Only the lines from the one with "What Blender Python" to the one with "PI = math.pi", both included, should be output, without any images.
**********
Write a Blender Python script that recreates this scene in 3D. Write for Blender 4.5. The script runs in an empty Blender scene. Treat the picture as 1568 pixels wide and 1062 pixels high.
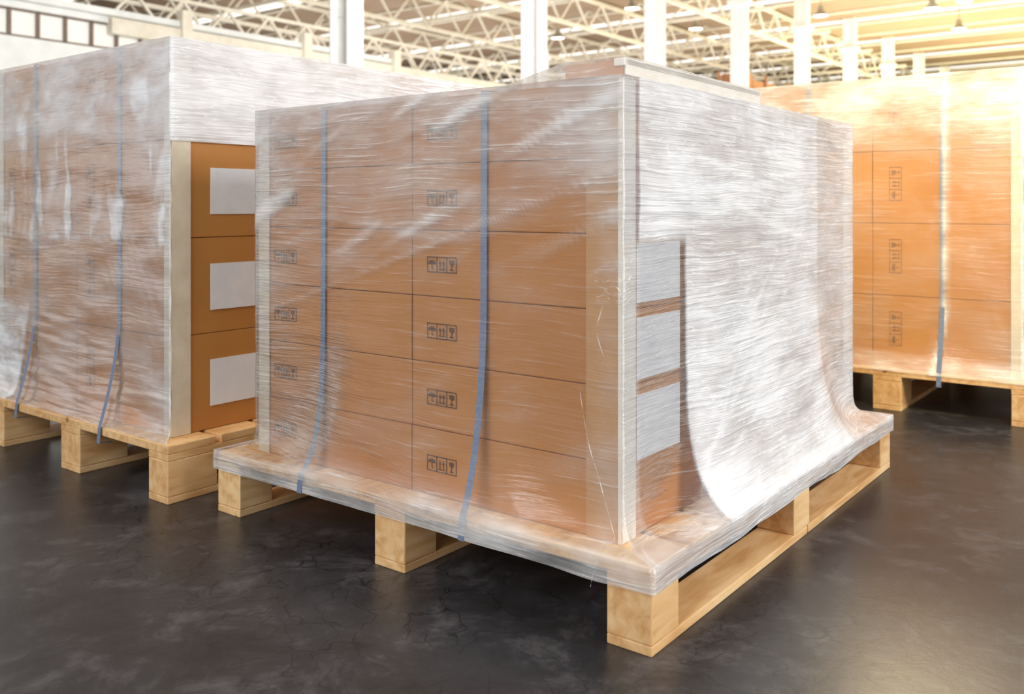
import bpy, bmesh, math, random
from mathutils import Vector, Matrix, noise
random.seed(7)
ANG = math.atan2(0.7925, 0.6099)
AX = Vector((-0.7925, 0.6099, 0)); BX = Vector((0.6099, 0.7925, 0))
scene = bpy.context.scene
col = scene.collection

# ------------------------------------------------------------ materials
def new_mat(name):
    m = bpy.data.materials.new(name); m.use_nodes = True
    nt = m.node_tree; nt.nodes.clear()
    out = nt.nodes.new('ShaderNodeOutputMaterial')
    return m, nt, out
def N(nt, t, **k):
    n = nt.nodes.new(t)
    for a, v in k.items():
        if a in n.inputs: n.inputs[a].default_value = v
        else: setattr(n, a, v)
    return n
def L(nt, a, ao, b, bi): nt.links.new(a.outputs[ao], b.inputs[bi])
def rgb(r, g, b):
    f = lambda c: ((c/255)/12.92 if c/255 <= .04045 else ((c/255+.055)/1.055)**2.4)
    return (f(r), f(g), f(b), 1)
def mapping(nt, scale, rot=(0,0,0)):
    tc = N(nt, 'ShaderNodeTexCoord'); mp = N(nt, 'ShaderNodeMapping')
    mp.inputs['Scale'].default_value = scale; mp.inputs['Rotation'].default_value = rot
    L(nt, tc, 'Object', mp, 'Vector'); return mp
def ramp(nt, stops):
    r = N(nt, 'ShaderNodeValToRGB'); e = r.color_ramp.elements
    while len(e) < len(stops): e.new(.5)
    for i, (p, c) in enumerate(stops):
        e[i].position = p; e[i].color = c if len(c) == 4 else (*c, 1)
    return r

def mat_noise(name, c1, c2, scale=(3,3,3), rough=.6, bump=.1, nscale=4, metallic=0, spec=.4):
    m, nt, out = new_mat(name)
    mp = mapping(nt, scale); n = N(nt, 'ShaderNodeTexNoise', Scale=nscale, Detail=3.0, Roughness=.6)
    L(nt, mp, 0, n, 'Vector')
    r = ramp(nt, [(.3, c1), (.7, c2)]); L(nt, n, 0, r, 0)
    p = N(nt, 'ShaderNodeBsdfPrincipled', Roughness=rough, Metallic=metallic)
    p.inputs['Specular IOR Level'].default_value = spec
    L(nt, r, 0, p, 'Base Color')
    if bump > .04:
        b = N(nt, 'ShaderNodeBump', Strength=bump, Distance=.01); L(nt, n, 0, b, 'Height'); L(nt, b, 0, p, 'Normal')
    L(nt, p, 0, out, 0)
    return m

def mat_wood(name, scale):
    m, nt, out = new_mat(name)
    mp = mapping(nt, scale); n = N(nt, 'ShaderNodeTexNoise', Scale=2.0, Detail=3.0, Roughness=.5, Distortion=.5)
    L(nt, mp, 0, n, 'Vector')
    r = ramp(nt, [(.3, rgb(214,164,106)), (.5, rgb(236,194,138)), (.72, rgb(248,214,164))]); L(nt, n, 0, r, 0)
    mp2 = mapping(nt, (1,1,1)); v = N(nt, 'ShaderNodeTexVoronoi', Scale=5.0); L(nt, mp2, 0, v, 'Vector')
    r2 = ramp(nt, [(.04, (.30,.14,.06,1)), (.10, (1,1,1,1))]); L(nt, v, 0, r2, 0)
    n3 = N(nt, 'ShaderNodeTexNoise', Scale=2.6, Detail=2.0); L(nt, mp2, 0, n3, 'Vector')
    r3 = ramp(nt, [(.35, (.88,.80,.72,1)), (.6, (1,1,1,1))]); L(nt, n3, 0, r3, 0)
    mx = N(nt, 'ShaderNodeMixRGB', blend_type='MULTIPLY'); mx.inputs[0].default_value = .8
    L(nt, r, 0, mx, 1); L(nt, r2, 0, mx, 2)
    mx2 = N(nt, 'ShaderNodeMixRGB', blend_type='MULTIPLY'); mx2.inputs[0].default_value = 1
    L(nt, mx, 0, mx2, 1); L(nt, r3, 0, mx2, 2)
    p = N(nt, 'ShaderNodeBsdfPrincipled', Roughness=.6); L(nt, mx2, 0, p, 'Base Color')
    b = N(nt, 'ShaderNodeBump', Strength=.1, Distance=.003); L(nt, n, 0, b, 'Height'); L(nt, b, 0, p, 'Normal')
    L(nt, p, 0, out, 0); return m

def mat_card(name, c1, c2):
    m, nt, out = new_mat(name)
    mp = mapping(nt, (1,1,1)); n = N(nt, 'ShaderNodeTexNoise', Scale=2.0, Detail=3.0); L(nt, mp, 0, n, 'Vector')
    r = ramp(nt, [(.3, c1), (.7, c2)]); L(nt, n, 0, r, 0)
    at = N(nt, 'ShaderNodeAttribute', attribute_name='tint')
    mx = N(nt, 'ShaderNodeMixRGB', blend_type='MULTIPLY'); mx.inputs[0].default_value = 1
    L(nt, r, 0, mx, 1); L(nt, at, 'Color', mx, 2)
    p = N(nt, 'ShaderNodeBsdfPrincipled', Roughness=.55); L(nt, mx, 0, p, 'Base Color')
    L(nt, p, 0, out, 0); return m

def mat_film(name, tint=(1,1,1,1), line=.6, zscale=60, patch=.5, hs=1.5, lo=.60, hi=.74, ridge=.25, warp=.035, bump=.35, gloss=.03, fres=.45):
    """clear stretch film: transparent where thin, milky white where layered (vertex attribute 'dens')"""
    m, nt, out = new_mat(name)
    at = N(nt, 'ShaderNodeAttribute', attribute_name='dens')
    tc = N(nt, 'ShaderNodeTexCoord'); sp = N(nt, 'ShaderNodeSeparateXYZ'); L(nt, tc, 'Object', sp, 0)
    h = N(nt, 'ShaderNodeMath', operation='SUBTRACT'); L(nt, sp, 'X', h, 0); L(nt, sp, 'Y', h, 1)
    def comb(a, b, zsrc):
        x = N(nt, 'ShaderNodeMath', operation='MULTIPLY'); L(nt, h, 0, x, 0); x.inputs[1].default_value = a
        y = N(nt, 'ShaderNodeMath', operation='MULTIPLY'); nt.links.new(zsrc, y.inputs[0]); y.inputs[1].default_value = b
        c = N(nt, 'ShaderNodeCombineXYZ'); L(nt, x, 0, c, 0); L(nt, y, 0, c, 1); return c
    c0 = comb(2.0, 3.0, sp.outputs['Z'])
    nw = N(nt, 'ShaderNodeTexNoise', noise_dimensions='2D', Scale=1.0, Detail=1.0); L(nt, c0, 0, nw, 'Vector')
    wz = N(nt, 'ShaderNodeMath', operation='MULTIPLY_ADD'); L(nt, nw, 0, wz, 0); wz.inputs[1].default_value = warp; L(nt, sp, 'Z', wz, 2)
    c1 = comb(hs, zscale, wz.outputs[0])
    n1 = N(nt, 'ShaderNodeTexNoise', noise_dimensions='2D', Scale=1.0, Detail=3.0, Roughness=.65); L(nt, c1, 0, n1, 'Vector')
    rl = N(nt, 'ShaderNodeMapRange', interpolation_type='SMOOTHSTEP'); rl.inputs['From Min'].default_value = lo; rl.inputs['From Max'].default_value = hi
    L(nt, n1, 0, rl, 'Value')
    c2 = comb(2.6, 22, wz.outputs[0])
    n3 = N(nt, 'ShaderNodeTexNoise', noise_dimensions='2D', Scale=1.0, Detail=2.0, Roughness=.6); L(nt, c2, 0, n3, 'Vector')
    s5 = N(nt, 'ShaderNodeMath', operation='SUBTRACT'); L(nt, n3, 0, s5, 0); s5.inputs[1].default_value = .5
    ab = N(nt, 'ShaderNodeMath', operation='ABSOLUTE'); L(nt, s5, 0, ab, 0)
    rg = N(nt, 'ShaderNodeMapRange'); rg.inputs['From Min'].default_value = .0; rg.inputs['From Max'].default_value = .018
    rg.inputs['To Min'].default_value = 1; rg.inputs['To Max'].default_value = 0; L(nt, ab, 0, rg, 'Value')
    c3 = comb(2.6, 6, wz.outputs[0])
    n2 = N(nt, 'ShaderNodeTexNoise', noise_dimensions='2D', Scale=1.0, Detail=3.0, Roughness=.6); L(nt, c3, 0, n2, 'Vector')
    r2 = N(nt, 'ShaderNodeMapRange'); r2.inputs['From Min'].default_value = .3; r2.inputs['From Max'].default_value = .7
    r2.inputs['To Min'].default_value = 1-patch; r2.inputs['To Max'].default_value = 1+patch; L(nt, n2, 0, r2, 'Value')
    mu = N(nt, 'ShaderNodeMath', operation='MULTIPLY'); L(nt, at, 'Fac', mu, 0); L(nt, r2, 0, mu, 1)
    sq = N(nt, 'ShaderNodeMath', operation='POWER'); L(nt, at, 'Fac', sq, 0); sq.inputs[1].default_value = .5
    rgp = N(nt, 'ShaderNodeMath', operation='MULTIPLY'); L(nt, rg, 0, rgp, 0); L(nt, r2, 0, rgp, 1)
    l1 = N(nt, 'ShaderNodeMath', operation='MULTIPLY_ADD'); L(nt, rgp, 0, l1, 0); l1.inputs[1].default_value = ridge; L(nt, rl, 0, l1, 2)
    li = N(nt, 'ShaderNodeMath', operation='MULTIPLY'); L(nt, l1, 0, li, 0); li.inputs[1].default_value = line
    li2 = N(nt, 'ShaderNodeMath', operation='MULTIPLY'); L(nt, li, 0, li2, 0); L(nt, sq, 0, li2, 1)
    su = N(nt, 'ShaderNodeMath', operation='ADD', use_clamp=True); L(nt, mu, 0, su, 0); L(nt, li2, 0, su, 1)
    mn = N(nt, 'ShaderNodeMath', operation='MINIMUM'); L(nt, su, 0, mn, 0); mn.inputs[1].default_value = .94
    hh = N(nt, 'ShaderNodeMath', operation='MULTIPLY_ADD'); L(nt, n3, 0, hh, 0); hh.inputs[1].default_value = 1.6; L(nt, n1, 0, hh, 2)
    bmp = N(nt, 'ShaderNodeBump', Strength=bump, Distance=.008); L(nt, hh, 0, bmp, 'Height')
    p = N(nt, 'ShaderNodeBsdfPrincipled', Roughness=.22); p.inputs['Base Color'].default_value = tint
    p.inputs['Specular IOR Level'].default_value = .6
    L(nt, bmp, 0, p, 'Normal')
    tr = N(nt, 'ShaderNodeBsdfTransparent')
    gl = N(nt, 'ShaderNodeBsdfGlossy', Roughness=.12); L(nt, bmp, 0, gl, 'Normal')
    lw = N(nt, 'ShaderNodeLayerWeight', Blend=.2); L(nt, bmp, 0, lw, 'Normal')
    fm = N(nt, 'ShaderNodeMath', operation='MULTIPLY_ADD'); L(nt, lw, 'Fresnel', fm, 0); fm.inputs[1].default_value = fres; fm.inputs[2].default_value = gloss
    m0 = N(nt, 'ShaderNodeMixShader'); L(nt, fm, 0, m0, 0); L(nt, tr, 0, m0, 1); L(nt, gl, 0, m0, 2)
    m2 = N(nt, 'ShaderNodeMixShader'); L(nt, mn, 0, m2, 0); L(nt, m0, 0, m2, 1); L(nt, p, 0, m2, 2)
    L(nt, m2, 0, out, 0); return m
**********
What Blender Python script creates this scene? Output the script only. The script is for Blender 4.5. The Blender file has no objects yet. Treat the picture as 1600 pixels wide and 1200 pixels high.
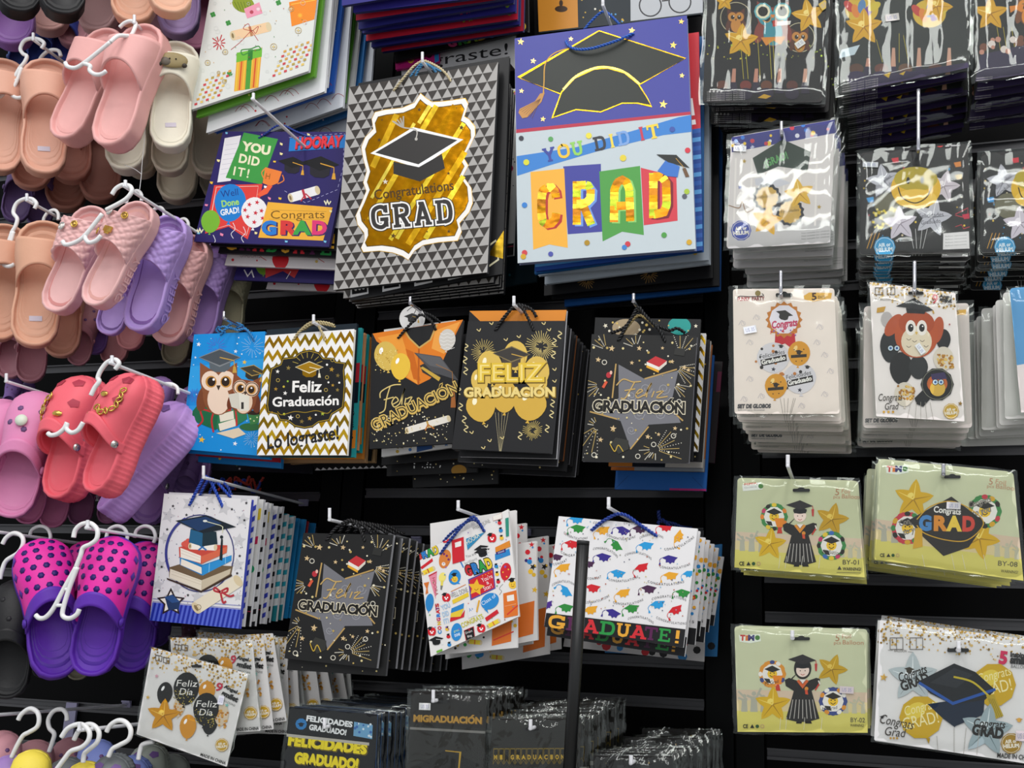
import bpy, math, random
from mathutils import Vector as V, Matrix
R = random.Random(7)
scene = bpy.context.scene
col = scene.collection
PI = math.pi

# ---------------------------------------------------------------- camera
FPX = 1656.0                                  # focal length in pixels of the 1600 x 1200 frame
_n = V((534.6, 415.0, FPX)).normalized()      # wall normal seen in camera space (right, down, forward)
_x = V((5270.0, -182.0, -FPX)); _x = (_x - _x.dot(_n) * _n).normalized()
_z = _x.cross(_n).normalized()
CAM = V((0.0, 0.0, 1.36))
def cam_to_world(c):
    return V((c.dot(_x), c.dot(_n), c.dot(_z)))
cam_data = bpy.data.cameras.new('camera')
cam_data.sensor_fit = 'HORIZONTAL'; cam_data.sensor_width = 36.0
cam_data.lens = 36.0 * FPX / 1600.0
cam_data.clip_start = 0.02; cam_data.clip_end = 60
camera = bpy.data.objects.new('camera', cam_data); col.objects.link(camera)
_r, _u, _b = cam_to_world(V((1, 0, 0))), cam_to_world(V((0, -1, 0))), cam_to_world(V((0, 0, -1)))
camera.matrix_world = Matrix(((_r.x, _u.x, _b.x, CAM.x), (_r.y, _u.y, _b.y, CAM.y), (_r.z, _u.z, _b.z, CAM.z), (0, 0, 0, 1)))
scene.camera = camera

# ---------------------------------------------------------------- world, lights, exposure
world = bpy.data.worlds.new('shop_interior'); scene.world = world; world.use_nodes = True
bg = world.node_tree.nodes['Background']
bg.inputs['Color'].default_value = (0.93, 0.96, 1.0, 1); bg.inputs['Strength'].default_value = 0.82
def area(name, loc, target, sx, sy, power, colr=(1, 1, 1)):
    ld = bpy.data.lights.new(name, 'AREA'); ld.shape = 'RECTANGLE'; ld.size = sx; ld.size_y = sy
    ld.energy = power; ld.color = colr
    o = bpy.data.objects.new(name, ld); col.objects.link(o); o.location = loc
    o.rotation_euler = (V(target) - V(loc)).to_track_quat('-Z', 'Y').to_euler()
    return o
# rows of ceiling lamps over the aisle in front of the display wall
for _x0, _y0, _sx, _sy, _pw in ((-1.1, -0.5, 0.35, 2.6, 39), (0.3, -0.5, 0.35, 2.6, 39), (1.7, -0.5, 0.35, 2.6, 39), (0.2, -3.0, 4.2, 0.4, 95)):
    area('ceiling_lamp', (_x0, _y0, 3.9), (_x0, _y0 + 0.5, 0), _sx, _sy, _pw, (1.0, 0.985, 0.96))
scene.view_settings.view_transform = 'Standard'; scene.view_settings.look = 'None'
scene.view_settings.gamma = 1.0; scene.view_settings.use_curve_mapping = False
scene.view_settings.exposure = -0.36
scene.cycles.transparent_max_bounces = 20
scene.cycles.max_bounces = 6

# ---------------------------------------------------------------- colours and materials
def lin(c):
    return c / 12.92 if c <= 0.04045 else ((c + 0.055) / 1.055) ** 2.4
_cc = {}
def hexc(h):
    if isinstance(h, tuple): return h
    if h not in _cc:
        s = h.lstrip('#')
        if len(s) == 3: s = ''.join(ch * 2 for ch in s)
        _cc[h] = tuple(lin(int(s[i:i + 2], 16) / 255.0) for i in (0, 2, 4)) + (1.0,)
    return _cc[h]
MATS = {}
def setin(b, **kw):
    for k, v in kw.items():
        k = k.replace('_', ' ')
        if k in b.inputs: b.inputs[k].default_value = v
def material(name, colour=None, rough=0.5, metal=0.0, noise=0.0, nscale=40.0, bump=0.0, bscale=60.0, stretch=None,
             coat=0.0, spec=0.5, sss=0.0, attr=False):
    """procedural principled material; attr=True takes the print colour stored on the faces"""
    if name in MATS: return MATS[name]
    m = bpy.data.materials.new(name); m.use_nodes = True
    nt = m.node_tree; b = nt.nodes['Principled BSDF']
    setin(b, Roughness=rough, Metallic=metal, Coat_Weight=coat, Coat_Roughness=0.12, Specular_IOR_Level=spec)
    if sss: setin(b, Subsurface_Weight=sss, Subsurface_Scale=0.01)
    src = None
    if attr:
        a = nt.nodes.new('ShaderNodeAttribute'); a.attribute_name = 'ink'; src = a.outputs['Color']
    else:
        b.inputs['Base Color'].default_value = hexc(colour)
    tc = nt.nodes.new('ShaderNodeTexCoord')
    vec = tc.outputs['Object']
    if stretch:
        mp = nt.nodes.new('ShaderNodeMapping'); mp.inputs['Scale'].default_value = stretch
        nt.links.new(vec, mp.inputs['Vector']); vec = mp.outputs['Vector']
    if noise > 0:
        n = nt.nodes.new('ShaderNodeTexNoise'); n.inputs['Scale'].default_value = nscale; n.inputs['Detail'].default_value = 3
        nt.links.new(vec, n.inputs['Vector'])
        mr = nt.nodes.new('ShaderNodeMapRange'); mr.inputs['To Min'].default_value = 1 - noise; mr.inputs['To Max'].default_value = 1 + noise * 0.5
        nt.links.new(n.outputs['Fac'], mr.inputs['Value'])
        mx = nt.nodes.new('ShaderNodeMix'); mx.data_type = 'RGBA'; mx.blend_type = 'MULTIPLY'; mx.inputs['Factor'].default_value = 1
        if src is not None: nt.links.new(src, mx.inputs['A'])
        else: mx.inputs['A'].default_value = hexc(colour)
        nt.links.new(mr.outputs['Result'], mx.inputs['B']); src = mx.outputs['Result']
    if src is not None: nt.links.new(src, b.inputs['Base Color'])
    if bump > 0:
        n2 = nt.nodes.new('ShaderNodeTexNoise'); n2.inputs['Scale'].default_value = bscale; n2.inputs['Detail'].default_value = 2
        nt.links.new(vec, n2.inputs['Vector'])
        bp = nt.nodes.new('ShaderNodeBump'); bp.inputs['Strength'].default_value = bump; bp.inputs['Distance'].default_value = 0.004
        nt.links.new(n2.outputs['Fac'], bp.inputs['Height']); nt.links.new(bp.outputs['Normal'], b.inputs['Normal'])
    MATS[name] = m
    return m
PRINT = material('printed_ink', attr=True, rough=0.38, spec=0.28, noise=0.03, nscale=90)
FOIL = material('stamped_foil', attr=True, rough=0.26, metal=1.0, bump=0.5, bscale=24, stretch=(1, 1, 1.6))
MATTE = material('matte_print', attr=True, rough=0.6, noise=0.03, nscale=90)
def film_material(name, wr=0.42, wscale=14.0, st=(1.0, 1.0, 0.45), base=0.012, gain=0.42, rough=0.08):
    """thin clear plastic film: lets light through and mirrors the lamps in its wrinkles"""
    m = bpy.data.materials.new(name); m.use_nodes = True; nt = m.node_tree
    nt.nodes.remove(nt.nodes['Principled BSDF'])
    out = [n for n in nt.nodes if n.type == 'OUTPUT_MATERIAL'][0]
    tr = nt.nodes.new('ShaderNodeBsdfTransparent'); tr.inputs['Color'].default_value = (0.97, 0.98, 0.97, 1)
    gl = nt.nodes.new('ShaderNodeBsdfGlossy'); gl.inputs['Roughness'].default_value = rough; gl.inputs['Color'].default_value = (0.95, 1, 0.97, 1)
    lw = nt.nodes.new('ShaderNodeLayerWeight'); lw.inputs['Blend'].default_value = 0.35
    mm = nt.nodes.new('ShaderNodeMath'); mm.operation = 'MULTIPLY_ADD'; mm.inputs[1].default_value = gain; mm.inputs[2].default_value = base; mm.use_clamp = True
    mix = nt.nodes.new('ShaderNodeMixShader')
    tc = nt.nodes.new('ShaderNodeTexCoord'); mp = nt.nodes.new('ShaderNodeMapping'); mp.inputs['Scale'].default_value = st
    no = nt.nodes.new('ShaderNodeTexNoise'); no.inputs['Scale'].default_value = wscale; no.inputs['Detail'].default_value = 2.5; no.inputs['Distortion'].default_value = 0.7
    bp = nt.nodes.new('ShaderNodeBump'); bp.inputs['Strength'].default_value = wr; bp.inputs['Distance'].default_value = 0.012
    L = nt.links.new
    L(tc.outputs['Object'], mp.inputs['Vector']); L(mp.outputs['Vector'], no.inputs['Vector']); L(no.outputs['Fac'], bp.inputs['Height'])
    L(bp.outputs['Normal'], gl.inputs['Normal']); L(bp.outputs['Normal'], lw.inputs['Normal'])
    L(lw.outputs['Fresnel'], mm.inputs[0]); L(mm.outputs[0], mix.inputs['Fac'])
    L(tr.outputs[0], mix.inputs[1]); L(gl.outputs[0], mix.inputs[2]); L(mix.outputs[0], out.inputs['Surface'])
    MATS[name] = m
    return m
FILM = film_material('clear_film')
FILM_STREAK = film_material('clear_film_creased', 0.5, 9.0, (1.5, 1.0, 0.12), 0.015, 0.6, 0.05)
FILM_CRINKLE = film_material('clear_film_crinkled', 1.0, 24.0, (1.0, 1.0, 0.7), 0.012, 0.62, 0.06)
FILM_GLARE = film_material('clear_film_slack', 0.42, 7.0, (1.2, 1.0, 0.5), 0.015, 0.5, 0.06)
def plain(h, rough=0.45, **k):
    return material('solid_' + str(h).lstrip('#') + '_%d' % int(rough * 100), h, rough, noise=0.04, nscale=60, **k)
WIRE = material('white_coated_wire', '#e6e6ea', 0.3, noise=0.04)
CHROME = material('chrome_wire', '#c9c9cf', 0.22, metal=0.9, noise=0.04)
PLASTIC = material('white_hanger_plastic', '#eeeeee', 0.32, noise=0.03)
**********
→ **ANSWER TO THIS PROBLEM**:
What Blender Python script creates this scene? Output the script only. The script is for Blender 4.5. The Blender file has no objects yet. Treat the picture as 1600 pixels wide and 1200 pixels high.
import bpy, math, random
from mathutils import Vector as V, Matrix
R = random.Random(7)
scene = bpy.context.scene
col = scene.collection
PI = math.pi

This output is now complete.